Jane Clarke, who is originally from Fuerty and now lives in Co Wicklow, is one of two Irish writers who has been nominated for the £10,000 Royal Society of Literature’s Ondaatje Prize.
Picture Credit: bloodaxebooks.com
The prize is awarded annually to a book of the highest literary merit – fiction, non-fiction or poetry – that best evokes the spirit of a place. The Fuerty native has been nominated for Her first collection entitled “The River” which was published by Bloodaxe Books in 2015. Moniza Alvi, who is one of the Ondaatje Prize judges describes the collection as “Quiet, lucid, subtle poems, nevertheless urgent in their presentation of a farming background in rural Ireland, and the poet’s enduring attachment to it.”

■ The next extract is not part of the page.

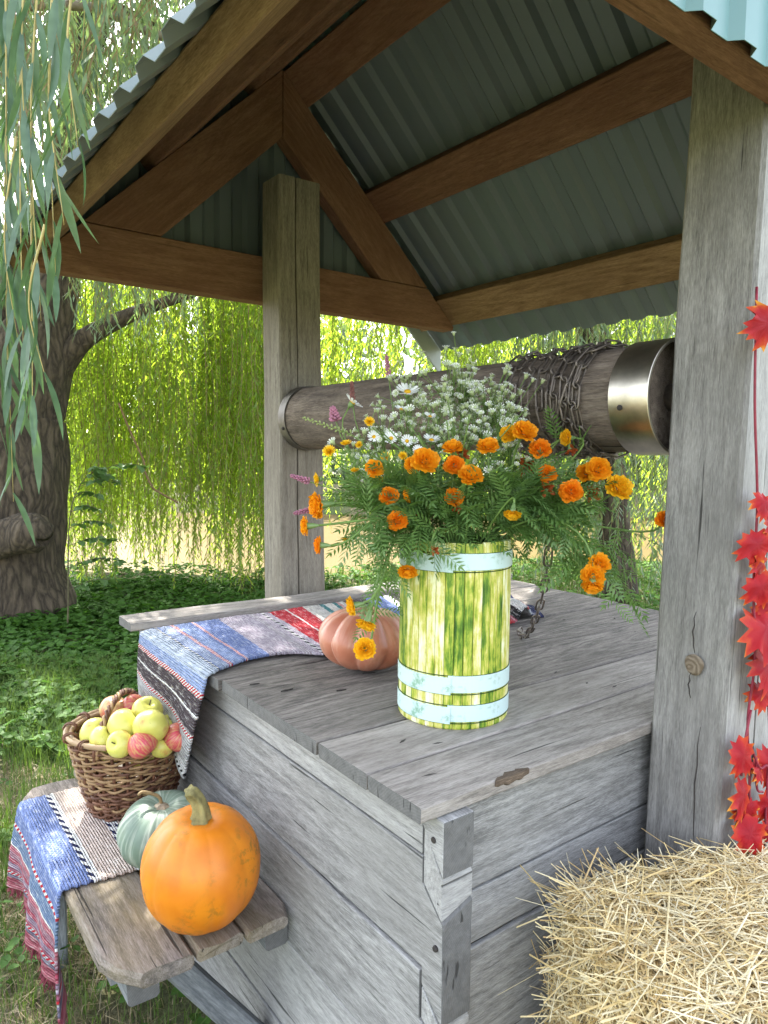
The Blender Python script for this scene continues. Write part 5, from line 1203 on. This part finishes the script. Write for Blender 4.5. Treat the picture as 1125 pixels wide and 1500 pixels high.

Jane combines writing with her work as a management consultant in not-for-profit organisations. Last month she won the 2016 Hennessy Literary Award for Emerging Poetry with three poems from “The River” – ‘For Isobel’, ‘Blue Bible’ and ‘Every Tree’. She has previously received the Listowel Writer’s Week Poetry Collection Prize in 2014 for the then unpublished first collection and also won the Trocaire/Poetry Ireland Competition (2014), Poems for Patience (2013), iYeats (2010) and Listowel Writers’ Week (2007).
The winner of the Royal Society of Literature’s Ondaatje Prize will be announced on Monday May 23rd.